--- Begin Raw records ---
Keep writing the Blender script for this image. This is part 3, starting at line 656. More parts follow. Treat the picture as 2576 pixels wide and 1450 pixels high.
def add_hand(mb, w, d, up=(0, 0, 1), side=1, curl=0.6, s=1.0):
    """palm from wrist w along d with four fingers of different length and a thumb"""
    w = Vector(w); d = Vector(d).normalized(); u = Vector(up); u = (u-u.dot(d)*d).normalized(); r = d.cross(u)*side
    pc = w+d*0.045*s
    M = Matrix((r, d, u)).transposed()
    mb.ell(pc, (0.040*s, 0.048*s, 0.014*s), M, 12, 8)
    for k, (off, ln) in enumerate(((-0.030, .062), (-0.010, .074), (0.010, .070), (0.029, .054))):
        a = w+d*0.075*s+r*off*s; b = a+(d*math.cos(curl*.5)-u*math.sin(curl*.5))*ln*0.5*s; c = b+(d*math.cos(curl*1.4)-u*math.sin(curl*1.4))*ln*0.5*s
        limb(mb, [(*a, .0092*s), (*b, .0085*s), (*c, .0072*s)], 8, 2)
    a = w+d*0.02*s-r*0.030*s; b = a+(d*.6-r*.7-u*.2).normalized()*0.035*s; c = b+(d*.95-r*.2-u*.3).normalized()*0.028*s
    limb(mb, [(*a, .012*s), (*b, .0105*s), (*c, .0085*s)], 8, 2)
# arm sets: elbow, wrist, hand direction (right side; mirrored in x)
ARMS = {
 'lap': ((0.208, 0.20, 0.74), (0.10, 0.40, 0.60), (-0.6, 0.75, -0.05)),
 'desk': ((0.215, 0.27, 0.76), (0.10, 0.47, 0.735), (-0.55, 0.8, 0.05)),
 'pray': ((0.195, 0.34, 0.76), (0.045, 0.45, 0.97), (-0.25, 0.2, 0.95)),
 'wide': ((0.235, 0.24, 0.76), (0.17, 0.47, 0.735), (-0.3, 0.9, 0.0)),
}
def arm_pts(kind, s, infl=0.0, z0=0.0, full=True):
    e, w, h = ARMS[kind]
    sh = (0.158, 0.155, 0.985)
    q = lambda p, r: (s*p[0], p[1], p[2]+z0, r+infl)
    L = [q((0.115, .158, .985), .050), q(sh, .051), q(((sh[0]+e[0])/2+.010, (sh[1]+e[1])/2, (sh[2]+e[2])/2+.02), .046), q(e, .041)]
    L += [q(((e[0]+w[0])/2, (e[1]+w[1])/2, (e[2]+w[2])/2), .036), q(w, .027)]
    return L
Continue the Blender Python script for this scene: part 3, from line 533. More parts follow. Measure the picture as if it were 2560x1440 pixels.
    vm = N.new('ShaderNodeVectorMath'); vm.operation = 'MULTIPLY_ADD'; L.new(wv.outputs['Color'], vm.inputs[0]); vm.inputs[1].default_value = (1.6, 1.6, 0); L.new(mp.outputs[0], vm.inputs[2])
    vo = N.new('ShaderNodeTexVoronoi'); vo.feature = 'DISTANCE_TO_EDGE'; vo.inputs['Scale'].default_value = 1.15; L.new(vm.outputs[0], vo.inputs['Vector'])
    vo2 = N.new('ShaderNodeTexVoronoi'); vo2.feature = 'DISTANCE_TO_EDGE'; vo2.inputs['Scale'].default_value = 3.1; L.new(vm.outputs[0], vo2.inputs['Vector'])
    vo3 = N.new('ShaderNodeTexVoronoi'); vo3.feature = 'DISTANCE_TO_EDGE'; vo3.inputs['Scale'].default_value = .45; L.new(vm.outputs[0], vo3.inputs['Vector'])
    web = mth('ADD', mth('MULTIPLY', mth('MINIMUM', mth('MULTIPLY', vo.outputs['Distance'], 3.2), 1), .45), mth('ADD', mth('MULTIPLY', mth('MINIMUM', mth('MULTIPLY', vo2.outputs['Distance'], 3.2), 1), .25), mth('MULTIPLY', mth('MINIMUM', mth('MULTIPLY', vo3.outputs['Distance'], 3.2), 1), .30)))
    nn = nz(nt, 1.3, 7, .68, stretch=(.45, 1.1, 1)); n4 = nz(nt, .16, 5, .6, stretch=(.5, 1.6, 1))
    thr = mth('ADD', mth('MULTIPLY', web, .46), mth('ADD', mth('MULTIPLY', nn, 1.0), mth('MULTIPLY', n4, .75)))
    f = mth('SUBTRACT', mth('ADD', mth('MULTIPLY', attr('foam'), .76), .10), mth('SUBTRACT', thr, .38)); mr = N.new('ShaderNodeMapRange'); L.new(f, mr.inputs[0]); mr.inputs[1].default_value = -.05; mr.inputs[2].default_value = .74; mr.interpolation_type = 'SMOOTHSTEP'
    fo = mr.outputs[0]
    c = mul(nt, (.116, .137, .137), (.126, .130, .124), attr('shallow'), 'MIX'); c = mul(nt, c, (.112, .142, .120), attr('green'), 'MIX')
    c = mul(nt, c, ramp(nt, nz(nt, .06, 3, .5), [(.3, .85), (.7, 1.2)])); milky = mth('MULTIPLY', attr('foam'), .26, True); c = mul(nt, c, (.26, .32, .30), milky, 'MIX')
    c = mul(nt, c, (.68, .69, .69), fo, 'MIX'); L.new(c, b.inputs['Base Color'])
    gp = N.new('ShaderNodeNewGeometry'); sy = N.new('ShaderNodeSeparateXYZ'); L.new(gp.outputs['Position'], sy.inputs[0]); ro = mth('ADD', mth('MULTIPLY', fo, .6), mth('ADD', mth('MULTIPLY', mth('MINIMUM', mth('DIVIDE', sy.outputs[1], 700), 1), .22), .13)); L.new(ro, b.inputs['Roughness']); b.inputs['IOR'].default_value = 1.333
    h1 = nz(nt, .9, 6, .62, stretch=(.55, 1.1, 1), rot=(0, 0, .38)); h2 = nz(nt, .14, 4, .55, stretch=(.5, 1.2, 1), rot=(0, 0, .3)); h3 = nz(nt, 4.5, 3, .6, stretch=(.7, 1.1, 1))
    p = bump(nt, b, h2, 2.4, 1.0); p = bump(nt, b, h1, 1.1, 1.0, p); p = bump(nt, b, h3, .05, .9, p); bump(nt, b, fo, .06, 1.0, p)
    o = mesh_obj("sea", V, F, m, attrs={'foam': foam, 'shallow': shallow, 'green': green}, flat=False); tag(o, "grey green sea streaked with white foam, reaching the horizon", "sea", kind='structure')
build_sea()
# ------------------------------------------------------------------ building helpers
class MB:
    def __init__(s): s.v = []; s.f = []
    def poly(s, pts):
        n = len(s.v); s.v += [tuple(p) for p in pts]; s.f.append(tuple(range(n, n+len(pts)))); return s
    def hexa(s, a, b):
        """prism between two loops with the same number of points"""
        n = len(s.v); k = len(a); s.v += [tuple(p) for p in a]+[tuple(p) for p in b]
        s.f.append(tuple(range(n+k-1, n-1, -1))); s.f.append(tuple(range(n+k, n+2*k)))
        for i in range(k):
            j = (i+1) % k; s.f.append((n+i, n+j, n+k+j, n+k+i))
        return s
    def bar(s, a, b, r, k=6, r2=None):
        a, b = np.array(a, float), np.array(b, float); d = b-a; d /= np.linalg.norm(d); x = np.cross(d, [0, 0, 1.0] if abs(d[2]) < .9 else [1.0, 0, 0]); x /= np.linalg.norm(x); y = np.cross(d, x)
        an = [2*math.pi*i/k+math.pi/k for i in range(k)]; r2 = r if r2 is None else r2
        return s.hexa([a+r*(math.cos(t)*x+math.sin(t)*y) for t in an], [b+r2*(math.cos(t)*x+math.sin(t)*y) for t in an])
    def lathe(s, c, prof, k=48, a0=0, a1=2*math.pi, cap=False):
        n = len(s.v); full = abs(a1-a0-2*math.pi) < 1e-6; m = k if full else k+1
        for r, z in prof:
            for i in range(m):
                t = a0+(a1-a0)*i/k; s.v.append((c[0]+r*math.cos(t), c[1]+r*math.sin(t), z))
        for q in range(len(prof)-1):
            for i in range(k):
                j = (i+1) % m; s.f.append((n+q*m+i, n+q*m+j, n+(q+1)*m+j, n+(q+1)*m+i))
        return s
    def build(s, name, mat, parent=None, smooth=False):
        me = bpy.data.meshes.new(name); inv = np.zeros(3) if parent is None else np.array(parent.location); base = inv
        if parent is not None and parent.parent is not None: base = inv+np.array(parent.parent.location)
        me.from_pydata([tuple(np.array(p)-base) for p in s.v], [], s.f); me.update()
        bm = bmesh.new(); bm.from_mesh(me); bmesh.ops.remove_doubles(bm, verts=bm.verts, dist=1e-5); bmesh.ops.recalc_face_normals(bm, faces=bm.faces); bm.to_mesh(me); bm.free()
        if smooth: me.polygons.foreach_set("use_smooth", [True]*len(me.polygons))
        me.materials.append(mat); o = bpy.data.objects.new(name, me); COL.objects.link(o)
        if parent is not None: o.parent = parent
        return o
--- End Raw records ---
Task details> Identify all lines in the records above with the word "Blender".

Output>
Keep writing the Blender script for this image. This is part 3, starting at line 656. More parts follow. Treat the picture as 2576 pixels wide and 1450 pixels high.
Continue the Blender Python script for this scene: part 3, from line 533. More parts follow. Measure the picture as if it were 2560x1440 pixels.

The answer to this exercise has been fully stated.